What to do =>
Begin with the first line and repeat exactly through the line containing "R = math.radians"; leave every image out.

Dataset excerpt =>
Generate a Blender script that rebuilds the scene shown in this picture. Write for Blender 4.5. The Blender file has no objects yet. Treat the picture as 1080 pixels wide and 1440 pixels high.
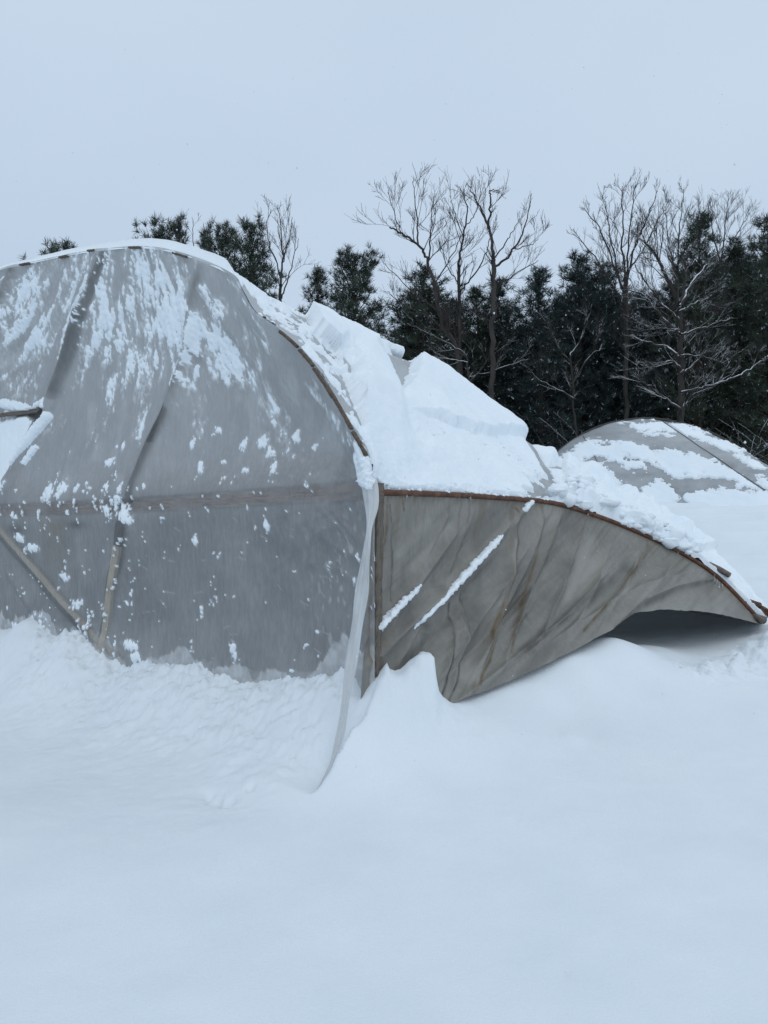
import bpy, math, random
import numpy as np
from mathutils import Vector

S = bpy.context.scene
COL = S.collection
R = math.radians

# ------------------------------------------------------------------ camera
F = 1081.0                      # focal length in photo pixels (1080 x 1440)
CAMZ, HOR = 1.6, 750.0
cam_data = bpy.data.cameras.new("camera")
cam = bpy.data.objects.new("camera", cam_data)
COL.objects.link(cam)
cam.location = (0, 0, CAMZ)
cam.rotation_euler = (R(90), 0, 0)
cam_data.sensor_width = 36.0
cam_data.lens = F / 1440 * 36
cam_data.shift_y = (HOR - 720) / 1440
cam_data.clip_end = 2000
cam_data.clip_start = 0.05
S.camera = cam

# ------------------------------------------------------------------ sky and light
SUN_EL, SUN_AZ = 50, 160
world = bpy.data.worlds.new("World")
S.world = world
world.use_nodes = True
nt = world.node_tree
for n in list(nt.nodes):
    nt.nodes.remove(n)
wo = nt.nodes.new("ShaderNodeOutputWorld")
bg = nt.nodes.new("ShaderNodeBackground")
bg.inputs[1].default_value = 0.1
sky = nt.nodes.new("ShaderNodeTexSky")
sky.sky_type = 'NISHITA'
sky.sun_disc = False
sky.sun_elevation = R(SUN_EL)
sky.sun_rotation = R(SUN_AZ)
sky.air_density = 1.0
sky.dust_density = 1.0
tc = nt.nodes.new("ShaderNodeTexCoord")
mp = nt.nodes.new("ShaderNodeMapping")
mp.inputs['Scale'].default_value = (1.0, 1.0, 2.2)
nz = nt.nodes.new("ShaderNodeTexNoise")
nz.inputs['Scale'].default_value = 1.3
nz.inputs['Detail'].default_value = 3
nz.inputs['Roughness'].default_value = 0.45
cr = nt.nodes.new("ShaderNodeValToRGB")            # overcast cloud layer
cr.color_ramp.elements[0].position = 0.3
cr.color_ramp.elements[0].color = (0.93, 0.94, 0.955, 1)
cr.color_ramp.elements[1].position = 0.72
cr.color_ramp.elements[1].color = (1.06, 1.05, 1.035, 1)
mx = nt.nodes.new("ShaderNodeMix")
mx.data_type = 'RGBA'
mx.inputs['Factor'].default_value = 0.94
nt.links.new(tc.outputs['Generated'], mp.inputs['Vector'])
nt.links.new(mp.outputs[0], nz.inputs['Vector'])
nt.links.new(nz.outputs['Fac'], cr.inputs['Fac'])
nt.links.new(sky.outputs[0], mx.inputs['A'])
sxyz = nt.nodes.new("ShaderNodeSeparateXYZ")
nt.links.new(tc.outputs['Generated'], sxyz.inputs[0])
gr = nt.nodes.new("ShaderNodeValToRGB")            # an overcast sky is darkest at the horizon
for el_, (ps_, cl_) in zip([gr.color_ramp.elements[0], gr.color_ramp.elements.new(0.5), gr.color_ramp.elements[-1]],
                           [(0.0, (4.65, 5.75, 7.3, 1)), (0.5, (5.9, 7.1, 8.55, 1)), (1.0, (6.7, 7.95, 9.15, 1))]):
    el_.position = ps_; el_.color = cl_
nt.links.new(sxyz.outputs['Z'], gr.inputs['Fac'])
ml = nt.nodes.new("ShaderNodeMix"); ml.data_type = 'RGBA'; ml.blend_type = 'MULTIPLY'; ml.inputs['Factor'].default_value = 1.0
nt.links.new(gr.outputs[0], ml.inputs['A']); nt.links.new(cr.outputs[0], ml.inputs['B'])
nt.links.new(ml.outputs['Result'], mx.inputs['B'])
nt.links.new(mx.outputs['Result'], bg.inputs[0])
nt.links.new(bg.outputs[0], wo.inputs[0])

sun_data = bpy.data.lights.new("sun", 'SUN')
sun_data.energy = 0.5
sun_data.angle = R(40)
sun_data.color = (1.0, 0.97, 0.93)
sun = bpy.data.objects.new("sun", sun_data)
COL.objects.link(sun)
sun.rotation_euler = (R(90 - SUN_EL), 0, R(180 - SUN_AZ))
S.view_settings.view_transform = 'Standard'
S.view_settings.look = 'None'
S.view_settings.exposure = 0.0
S.view_settings.gamma = 1.0

# ------------------------------------------------------------------ helpers
def pix(u, v, Y):
    return np.array([(u - 540.0) / F * Y, Y, CAMZ + (HOR - v) / F * Y])

def proj(P):
    Y = np.maximum(P[..., 1], 0.05)
    return 540 + F * P[..., 0] / Y, HOR - F * (P[..., 2] - CAMZ) / Y

def _h(ix, iy, iz, seed):
    n = (ix * 374761393 + iy * 668265263 + iz * 2147483647 + seed * 974711) & 0xFFFFFFFF
    n = ((n ^ (n >> 13)) * 1274126177) & 0xFFFFFFFF
    n = ((n ^ (n >> 15)) * 2246822519) & 0xFFFFFFFF
    return ((n ^ (n >> 16)) & 0xFFFFFF) / float(0xFFFFFF)

def vn(x, y, seed=0, z=0.0):
    x = np.asarray(x, float); y = np.asarray(y, float); z = np.asarray(z, float) + np.zeros_like(x)
    ix, iy, iz = np.floor(x).astype(np.int64), np.floor(y).astype(np.int64), np.floor(z).astype(np.int64)
    fx, fy, fz = x - ix, y - iy, z - iz
    fx = fx * fx * fx * (fx * (fx * 6 - 15) + 10); fy = fy * fy * fy * (fy * (fy * 6 - 15) + 10); fz = fz * fz * (3 - 2 * fz)
    out = 0
    for dz, wz in ((0, 1 - fz), (1, fz)):
        if dz == 1 and not np.any(fz > 0):
            continue
        a = _h(ix, iy, iz + dz, seed); b = _h(ix + 1, iy, iz + dz, seed)
        c = _h(ix, iy + 1, iz + dz, seed); d = _h(ix + 1, iy + 1, iz + dz, seed)
        out = out + wz * ((a * (1 - fx) + b * fx) * (1 - fy) + (c * (1 - fx) + d * fx) * fy)
    return out * 2 - 1

def fbm(x, y, seed=0, oct=4, gain=0.5, z=0.0):
    t, a, s = 0, 1.0, 0
    cs, sn = math.cos(0.6), math.sin(0.6)
    for k in range(oct):
        t = t + a * vn(x, y, seed + 17 * k, z); s += a; a *= gain
        x, y = (x * cs - y * sn) * 2.03 + 5.3, (x * sn + y * cs) * 2.03 + 1.7
    return t / s

def sst(a, b, x):
    t = np.clip((x - a) / (b - a), 0, 1)
    return t * t * (3 - 2 * t)

def seg_dist(u, v, pts):
    """distance of (u, v) to a polyline, and the position 0..1 along it"""
    best = np.full(np.shape(u), 1e9); par = np.zeros(np.shape(u))
    n = len(pts) - 1
    for i in range(n):
        (x0, y0), (x1, y1) = pts[i][:2], pts[i + 1][:2]
        dx, dy = x1 - x0, y1 - y0
        t = np.clip(((u - x0) * dx + (v - y0) * dy) / (dx * dx + dy * dy + 1e-9), 0, 1)
        d = np.hypot(u - x0 - t * dx, v - y0 - t * dy)
        m = d < best
        best = np.where(m, d, best); par = np.where(m, (i + t) / n, par)
    return best, par

def poly_sd(u, v, pts):
    """signed distance to a polygon, positive inside"""
    inside = np.zeros(np.shape(u), bool)
    n = len(pts)
    for i in range(n):
        (x0, y0), (x1, y1) = pts[i], pts[(i + 1) % n]
        c = ((y0 > v) != (y1 > v)) & (u < (x1 - x0) * (v - y0) / (y1 - y0 + 1e-9) + x0)
        inside ^= c
    d, _ = seg_dist(u, v, list(pts) + [pts[0]])
    return np.where(inside, d, -d)

def crom(P, t):
    """Catmull-Rom through P (n,...) at the parameters t in 0..n-1"""
    P = np.asarray(P, float); n = len(P)
    i = np.clip(np.floor(t).astype(int), 0, n - 2); f = t - i
    f = f.reshape((-1,) + (1,) * (P.ndim - 1))
    p0 = P[np.maximum(i - 1, 0)]; p1 = P[i]; p2 = P[i + 1]; p3 = P[np.minimum(i + 2, n - 1)]
    return 0.5 * (2 * p1 + (p2 - p0) * f + (2 * p0 - 5 * p1 + 4 * p2 - p3) * f ** 2 + (3 * p1 - p0 - 3 * p2 + p3) * f ** 3)

def mesh_obj(name, V, faces, mats, parent=None, smooth=True, attrs=None, mat_idx=None):
    V = np.asarray(V, float).reshape(-1, 3)
    me = bpy.data.meshes.new(name)
    if isinstance(faces, np.ndarray):
        k = faces.shape[1]; nf = len(faces)
        me.vertices.add(len(V)); me.vertices.foreach_set("co", V.astype(np.float32).ravel())
        me.loops.add(nf * k); me.loops.foreach_set("vertex_index", faces.astype(np.int32).ravel())
        me.polygons.add(nf)
        me.polygons.foreach_set("loop_start", np.arange(0, nf * k, k, dtype=np.int32))
        me.polygons.foreach_set("loop_total", np.full(nf, k, dtype=np.int32))
        me.update(calc_edges=True)
    else:
        me.from_pydata([tuple(p) for p in V], [], [tuple(f) for f in faces])
    nf = len(me.polygons)
    me.polygons.foreach_set("use_smooth", np.full(nf, smooth, dtype=bool))
    for m in (mats if isinstance(mats, (list, tuple)) else [mats]):
        me.materials.append(m)
    if mat_idx is not None:
        me.polygons.foreach_set("material_index", np.asarray(mat_idx, dtype=np.int32))
    for an, av in (attrs or {}).items():
        av = np.asarray(av, np.float32)
        if av.ndim == 1 or av.shape[-1] == 1:
            at = me.attributes.new(an, 'FLOAT', 'POINT'); at.data.foreach_set("value", av.ravel())
        else:
            if av.shape[-1] == 3:
                av = np.concatenate([av, np.ones(av.shape[:-1] + (1,), np.float32)], -1)
            at = me.attributes.new(an, 'FLOAT_COLOR', 'POINT'); at.data.foreach_set("color", av.ravel())
    me.validate(); me.update()
    o = bpy.data.objects.new(name, me)
    COL.objects.link(o)
    if parent is not None:
        o.parent = parent
        o.location = -Vector(parent.location)
    return o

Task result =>
Generate a Blender script that rebuilds the scene shown in this picture. Write for Blender 4.5. The Blender file has no objects yet. Treat the picture as 1080 pixels wide and 1440 pixels high.
import bpy, math, random
import numpy as np
from mathutils import Vector

S = bpy.context.scene
COL = S.collection
R = math.radians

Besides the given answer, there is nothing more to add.